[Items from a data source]
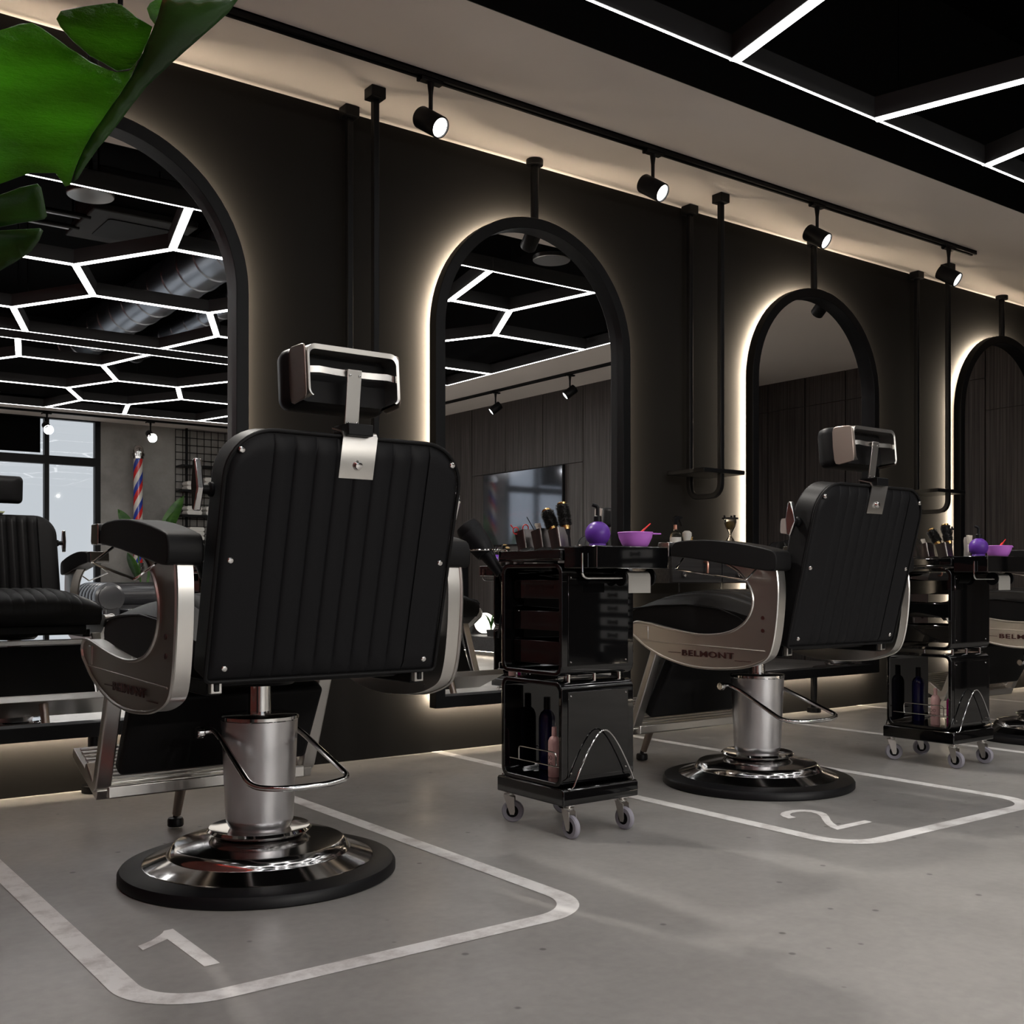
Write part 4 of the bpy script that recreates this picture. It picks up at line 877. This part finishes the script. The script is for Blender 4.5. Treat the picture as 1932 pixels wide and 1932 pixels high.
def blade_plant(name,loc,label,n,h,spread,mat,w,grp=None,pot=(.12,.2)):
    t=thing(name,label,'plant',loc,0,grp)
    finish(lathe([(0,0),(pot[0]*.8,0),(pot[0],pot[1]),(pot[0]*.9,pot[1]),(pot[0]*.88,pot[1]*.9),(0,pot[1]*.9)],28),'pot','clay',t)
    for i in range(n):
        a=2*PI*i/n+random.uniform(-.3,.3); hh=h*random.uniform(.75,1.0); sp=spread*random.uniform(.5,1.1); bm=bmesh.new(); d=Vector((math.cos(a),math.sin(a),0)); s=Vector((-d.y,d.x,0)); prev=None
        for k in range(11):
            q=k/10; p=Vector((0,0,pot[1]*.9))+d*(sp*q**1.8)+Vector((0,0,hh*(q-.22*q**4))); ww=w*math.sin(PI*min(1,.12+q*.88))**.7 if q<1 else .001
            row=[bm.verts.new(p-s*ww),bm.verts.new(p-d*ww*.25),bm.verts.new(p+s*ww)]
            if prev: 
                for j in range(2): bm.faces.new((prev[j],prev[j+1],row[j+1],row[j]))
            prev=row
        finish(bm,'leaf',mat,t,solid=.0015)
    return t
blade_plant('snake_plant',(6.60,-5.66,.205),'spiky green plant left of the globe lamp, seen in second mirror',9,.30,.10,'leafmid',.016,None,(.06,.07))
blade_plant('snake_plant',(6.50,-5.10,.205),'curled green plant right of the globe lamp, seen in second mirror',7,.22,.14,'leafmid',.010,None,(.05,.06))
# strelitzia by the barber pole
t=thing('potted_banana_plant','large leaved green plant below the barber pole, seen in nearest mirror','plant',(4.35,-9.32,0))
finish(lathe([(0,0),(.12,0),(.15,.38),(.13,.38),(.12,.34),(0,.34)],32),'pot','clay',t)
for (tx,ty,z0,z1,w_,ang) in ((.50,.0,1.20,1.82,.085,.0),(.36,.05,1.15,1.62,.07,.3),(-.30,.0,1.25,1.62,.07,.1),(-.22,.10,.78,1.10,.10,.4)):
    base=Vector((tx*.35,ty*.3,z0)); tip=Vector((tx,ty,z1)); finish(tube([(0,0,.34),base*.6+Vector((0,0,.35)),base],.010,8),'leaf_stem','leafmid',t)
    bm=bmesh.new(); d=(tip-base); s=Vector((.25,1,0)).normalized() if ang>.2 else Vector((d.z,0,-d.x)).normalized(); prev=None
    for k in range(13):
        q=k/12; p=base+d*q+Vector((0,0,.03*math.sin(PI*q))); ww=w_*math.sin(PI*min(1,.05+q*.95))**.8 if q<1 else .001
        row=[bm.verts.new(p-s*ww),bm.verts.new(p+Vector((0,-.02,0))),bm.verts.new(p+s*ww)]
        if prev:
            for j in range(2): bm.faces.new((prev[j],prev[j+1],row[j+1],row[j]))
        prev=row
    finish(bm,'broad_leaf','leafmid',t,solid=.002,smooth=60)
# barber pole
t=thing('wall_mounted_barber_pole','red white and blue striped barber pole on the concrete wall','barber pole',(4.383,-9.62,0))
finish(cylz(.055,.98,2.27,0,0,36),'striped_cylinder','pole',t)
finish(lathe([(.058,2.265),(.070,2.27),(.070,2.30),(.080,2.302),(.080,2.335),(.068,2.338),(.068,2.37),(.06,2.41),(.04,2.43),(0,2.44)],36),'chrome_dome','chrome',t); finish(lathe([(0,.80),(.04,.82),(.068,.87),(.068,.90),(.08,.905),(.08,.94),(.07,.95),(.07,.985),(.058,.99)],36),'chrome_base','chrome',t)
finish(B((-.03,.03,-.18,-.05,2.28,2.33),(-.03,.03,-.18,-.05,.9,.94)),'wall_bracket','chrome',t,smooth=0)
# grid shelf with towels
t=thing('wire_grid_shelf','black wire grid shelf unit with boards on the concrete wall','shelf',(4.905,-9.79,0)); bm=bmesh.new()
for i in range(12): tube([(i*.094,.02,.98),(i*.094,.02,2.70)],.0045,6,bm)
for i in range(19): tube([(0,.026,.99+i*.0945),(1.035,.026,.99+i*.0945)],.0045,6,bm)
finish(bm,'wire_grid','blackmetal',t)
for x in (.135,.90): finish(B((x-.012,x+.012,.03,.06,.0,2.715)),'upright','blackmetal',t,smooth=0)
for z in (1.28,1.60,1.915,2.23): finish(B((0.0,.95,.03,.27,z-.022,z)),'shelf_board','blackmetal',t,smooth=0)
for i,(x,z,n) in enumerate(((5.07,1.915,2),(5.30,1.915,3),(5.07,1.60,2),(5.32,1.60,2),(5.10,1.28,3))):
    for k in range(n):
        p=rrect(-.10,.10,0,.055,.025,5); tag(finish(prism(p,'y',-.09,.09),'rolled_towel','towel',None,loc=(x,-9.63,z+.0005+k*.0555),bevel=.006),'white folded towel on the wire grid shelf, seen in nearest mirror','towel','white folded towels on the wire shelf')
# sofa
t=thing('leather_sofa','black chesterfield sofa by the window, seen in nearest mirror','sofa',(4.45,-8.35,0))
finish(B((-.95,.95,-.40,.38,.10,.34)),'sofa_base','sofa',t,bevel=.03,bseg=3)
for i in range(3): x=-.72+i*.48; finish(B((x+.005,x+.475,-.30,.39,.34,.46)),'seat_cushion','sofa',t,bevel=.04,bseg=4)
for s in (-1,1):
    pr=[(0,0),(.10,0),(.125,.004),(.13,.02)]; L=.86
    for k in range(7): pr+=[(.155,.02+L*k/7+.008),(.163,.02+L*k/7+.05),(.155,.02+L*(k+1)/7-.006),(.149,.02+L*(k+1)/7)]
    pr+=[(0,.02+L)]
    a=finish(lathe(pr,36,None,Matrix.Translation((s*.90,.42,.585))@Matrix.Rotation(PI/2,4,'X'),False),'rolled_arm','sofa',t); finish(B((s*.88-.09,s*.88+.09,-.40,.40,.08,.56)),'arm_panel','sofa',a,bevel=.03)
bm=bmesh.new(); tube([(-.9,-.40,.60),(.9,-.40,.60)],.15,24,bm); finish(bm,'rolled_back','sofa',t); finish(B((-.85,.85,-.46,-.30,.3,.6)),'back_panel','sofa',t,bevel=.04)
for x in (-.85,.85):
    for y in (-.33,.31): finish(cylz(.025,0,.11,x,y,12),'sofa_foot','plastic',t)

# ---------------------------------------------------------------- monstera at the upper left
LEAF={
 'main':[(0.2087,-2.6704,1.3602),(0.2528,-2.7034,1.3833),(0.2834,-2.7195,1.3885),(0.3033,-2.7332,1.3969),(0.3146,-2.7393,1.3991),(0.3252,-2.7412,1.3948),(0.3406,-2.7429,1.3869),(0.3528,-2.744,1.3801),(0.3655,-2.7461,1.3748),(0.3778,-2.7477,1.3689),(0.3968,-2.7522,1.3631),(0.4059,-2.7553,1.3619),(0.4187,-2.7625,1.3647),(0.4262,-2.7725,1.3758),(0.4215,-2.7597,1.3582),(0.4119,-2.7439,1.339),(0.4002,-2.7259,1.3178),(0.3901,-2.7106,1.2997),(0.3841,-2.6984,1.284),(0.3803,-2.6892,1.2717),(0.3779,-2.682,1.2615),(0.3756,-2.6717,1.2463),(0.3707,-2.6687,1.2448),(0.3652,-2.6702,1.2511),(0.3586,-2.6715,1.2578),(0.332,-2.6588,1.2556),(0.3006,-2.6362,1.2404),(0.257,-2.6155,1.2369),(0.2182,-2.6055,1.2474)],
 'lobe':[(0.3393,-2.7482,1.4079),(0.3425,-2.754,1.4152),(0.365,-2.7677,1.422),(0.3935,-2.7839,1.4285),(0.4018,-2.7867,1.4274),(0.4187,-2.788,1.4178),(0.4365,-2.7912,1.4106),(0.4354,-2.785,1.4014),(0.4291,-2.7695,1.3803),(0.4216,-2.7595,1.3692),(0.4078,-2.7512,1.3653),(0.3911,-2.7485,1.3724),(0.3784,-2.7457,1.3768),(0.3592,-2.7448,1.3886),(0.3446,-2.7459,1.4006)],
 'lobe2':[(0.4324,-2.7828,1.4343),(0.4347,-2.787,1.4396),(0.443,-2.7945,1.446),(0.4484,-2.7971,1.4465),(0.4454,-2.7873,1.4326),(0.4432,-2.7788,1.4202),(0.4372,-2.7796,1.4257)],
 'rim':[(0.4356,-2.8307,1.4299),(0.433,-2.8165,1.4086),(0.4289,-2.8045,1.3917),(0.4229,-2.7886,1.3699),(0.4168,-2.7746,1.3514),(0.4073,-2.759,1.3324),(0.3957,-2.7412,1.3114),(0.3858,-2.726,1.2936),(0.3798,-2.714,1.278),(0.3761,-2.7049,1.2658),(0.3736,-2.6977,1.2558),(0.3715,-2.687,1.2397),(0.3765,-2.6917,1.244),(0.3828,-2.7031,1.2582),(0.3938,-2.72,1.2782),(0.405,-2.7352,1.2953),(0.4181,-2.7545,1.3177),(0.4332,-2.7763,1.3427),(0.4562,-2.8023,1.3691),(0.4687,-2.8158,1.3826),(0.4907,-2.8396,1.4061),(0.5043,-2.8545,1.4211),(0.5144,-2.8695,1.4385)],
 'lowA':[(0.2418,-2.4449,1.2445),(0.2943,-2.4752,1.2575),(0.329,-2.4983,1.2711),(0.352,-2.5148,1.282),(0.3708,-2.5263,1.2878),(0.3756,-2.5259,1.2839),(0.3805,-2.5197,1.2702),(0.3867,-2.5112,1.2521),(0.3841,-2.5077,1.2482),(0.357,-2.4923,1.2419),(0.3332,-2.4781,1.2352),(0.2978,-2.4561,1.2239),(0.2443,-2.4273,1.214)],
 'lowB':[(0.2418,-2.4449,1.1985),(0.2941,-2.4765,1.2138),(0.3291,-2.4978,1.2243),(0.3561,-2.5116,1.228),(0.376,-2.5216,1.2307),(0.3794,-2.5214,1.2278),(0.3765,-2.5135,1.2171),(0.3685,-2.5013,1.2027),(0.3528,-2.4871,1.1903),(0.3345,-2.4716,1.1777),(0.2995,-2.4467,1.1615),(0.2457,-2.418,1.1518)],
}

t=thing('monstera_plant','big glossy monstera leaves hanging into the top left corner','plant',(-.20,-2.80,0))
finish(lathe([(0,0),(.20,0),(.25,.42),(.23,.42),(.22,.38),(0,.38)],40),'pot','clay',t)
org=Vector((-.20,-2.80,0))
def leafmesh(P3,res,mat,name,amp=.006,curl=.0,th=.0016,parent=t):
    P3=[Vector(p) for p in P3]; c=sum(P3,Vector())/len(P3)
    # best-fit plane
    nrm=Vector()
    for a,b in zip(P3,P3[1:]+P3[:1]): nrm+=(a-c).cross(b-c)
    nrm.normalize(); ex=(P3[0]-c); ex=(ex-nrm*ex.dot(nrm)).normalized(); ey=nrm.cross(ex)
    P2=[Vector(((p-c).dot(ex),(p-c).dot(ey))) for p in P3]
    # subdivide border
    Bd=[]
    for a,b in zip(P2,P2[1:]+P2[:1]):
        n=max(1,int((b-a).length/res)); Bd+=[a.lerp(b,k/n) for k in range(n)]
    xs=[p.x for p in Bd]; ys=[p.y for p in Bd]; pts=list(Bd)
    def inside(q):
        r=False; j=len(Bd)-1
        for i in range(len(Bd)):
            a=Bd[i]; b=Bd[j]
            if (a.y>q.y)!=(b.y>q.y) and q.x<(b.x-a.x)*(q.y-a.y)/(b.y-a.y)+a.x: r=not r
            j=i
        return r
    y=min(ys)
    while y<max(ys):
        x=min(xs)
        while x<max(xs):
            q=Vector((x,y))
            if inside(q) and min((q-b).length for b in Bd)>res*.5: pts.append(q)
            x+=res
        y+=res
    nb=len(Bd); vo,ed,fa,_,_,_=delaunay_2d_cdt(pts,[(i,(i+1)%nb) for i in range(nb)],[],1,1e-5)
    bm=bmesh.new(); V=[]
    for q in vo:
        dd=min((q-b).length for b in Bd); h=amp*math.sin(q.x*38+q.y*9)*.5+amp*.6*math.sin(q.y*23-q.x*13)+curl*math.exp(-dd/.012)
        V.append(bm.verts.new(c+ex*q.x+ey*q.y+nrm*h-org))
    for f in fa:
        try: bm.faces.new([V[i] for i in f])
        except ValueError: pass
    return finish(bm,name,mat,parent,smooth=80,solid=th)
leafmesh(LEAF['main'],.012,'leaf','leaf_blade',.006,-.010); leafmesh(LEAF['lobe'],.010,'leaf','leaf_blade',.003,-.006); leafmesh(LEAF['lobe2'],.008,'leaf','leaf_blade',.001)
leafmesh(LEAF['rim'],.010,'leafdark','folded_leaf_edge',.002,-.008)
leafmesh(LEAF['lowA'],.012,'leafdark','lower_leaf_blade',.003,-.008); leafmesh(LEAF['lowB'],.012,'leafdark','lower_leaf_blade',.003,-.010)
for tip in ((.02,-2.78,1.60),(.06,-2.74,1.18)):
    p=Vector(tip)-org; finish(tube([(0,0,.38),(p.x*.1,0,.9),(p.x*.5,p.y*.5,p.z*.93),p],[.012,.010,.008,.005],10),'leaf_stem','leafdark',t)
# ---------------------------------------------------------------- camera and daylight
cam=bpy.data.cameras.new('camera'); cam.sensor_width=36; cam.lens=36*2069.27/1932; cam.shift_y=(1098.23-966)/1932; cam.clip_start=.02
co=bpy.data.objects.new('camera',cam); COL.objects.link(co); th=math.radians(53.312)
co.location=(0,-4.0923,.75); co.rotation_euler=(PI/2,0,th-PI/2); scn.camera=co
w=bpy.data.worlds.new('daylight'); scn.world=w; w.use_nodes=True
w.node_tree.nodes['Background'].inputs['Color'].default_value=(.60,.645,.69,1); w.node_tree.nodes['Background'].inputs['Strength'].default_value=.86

...

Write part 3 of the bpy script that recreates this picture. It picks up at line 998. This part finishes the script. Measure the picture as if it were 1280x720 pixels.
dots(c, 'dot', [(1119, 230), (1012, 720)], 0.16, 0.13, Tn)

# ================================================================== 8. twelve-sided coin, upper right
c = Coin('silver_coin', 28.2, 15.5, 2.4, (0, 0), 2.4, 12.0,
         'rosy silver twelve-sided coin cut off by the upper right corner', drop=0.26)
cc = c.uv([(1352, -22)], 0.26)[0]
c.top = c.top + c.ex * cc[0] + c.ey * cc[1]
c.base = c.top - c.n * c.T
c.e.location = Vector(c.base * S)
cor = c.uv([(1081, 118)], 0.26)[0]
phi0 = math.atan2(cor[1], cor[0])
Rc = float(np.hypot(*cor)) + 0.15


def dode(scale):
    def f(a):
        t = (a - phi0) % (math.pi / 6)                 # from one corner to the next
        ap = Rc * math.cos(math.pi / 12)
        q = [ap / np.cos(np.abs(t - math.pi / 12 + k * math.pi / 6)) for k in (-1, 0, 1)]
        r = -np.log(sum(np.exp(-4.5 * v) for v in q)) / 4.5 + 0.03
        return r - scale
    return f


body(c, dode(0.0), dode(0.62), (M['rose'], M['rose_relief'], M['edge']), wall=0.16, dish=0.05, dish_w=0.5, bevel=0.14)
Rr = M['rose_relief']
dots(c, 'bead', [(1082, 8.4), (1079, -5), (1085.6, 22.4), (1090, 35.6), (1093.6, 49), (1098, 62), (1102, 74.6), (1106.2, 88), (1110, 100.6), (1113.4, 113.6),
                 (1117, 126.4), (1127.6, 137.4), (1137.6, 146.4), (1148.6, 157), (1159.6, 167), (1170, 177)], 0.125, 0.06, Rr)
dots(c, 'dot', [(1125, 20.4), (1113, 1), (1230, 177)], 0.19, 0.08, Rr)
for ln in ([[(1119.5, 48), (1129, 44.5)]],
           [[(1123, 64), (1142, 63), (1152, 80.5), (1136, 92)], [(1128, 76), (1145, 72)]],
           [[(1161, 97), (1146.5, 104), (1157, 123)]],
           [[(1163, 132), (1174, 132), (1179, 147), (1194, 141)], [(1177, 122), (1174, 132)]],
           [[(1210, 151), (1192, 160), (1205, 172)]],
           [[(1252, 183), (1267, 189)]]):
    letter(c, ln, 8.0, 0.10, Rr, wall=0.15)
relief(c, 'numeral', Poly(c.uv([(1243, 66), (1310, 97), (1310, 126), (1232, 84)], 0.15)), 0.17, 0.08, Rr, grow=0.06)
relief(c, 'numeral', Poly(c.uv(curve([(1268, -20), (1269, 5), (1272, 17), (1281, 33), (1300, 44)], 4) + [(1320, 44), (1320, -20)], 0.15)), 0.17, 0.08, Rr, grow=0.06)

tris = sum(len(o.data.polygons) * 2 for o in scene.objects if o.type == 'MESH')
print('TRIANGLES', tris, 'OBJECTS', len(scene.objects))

**Exercise:**
Check each line of the records above for "script", and copy those that have it.

**Complete response:**
Write part 4 of the bpy script that recreates this picture. It picks up at line 877. This part finishes the script. The script is for Blender 4.5. Treat the picture as 1932 pixels wide and 1932 pixels high.
Write part 3 of the bpy script that recreates this picture. It picks up at line 998. This part finishes the script. Measure the picture as if it were 1280x720 pixels.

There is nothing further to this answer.